Should Free Traders Support the Trans- Pacific Partnership? An Assessment of America’s Largest Preferential Trade Agreement

CATO Institute

After nearly six years of negotiations, a Trans-Pacific Partnership agreement was reached in October 2015. The deal was subsequently signed by the governments of the United States and 11 other parties in Wellington, New Zealand in February 2016. In terms of the value of trade and share of global output accounted for by the 12 member countries, the TPP is the largest U.S. trade agreement to date.

Legislation to implement the TPP could be introduced in Congress this year, but with caustic anti-trade rhetoric permeating the presidential election campaigns and the major-party candidates publicly opposing the deal, prospects for passing such legislation in 2016 look bleak. Election-year politics aside, skepticism and, in some cases, outright opposition to the TPP have been registering across the political and ideological spectra. The usual anti-trade arguments from labor, environmental, and other groups on the left have been supplemented by free-market oriented assertions that the TPP is too much about global governance and too little about market liberalization.

Although often referred to as a free trade agreement, the TPP is not really about free trade. Like all so-called free trade agreements, the TPP is about managed trade. The deal includes broad swaths of liberalization — “freer” trade — as well as rules and provisions that serve other, sometimes less liberal purposes.

The agreement’s 30 chapters deal with traditional trade issues, such as: market access for goods, services, and agricultural products; rules of origin; and, customs- and other border-related issues. But it also includes rules affecting e-commerce, the operations of state-owned enterprises, the formulation of regulations, intellectual property, investment policy, labor policy, environmental policy, and other policy areas that are less obviously associated with trade or trade barriers.

Whether free traders should support ratification of the TPP depends on whether, and to what extent, they wish to avoid making the perfect the enemy of the good. If free trade purity is the benchmark, then the TPP fails the test. But what if the deal includes more trade liberalization than protectionism and can be deemed net liberalizing? Should that be enough? Does it depend on specific provisions in specific chapters?
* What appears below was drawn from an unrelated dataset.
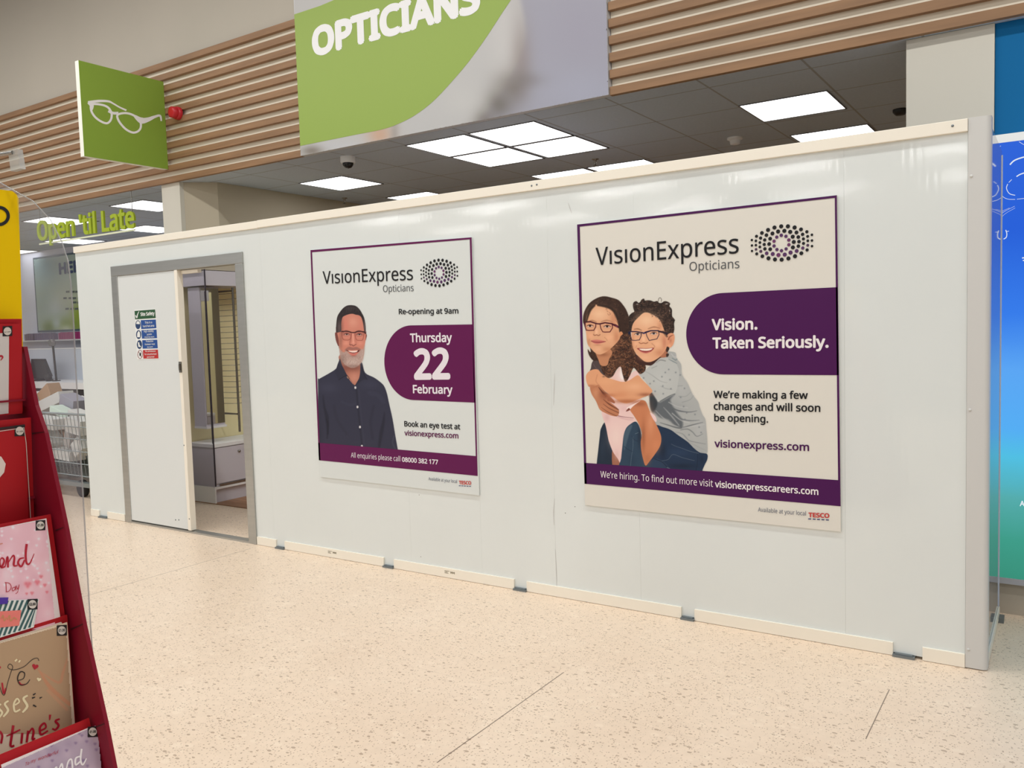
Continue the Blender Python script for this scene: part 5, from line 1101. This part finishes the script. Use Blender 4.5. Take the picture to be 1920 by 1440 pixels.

This paper presents a chapter-by-chapter analysis of the TPP from a free trader’s perspective.1 Brief summaries, assessments, scores on a scale of 0 (protectionist) to 10 (free trade), and scoring rationales are provided for each evaluated chapter. Of the 22 chapters analyzed, we found 15 to be liberalizing (scores above 5), 5 to be protectionist (scores below 5), and 2 to be neutral (scores of 5). Considered as a whole, the terms of the TPP are net liberalizing.

Note
1 We were able to analyze and “score” 22 of the 30 TPP chapters. Eight chapters did not lend themselves to qualification or scoring.